A estas alturas el cuerpo me está pasando factura, hasta el punto de preocuparme o asustarme. Entramos en las reglas por encima de la 40, y esto es muy mala señal. Todo lo copa, lo capitaliza, lo canibaliza la urgencia, que todo lo puede y lo requiere.
He soltado muchas amarras, demasiadas; amarras sordas, invisibles, que no han hecho ruido pero lo han dejado todo carcomido por dentro. No tengo ganas de hacer deporte, de salir, de ver amigos o conocidos, de perseguir mujeres de belleza y lealtad incomparables, de ir a los conciertos de los amigos, de escribir en mi blog, de pelear el siguiente asalto.

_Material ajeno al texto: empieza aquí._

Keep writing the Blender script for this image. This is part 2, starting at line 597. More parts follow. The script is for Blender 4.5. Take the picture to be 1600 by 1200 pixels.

Los daños en los sistemas internos son, pues, considerables. Sólo me apetece limpiar mi cabeza y mi alma, dejar todas, absolutamente todas las preocupaciones en la cuneta, verte desnuda en la cama y llorar.
Pensando en cogerme unas vacaciones en un monasterio, acogerme a sagrado, huir del todo. Porque, de cualquier otra manera, cuando vuelves sigue la misma rutina, la misma trinchera, las mismas caras y los mismos problemas, que nunca se extinguen ni decrecen.